Cuando me trasladé a la ciudad para estudiar, con ya casi 14 años, mi madre me compró un reloj. "Aquí, hijo, lo necesitarás". También me instruyó -entre otras cosas- para detenerme en los semáforos en rojo y para estar atento a los intermitentes de los coches. Mi llegada a Zaragoza marcó el inicio del sometimiento a reglas, horarios, responsabilidades....
Y así fue de allí en adelante. Siempre dando explicaciones a los demás, sometiéndome a la disciplina horaria de los distintos trabajos, a la responsabilidad de su correcto desarrollo, a la organización jerárquica, a las normas, a las regulaciones.

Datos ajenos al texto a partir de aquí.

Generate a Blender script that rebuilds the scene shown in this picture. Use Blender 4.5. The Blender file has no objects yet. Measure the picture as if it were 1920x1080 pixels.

Pero ahora que ha pasado tanto tiempo veo que yo no nací para asalariado. Me acomodé a las circunstancias, acepté -muchas veces de mala gana- las normas establecidas, las admoniciones más o menos merecidas, las reprimendas injustas...Siempre, en el fondo, eché de menos la alegría de la vida en libertad, sin rígidos horarios, sin que otros me planificaran la jornada...
La impronta de esos años de infancia marcó para siempre un estilo de ser, de ver la vida y de enjuiciar a sus actores. También de valorarme a mí mismo. Siempre me encontré incómodo cuando otros decidían por mí lo que yo tenía que hacer.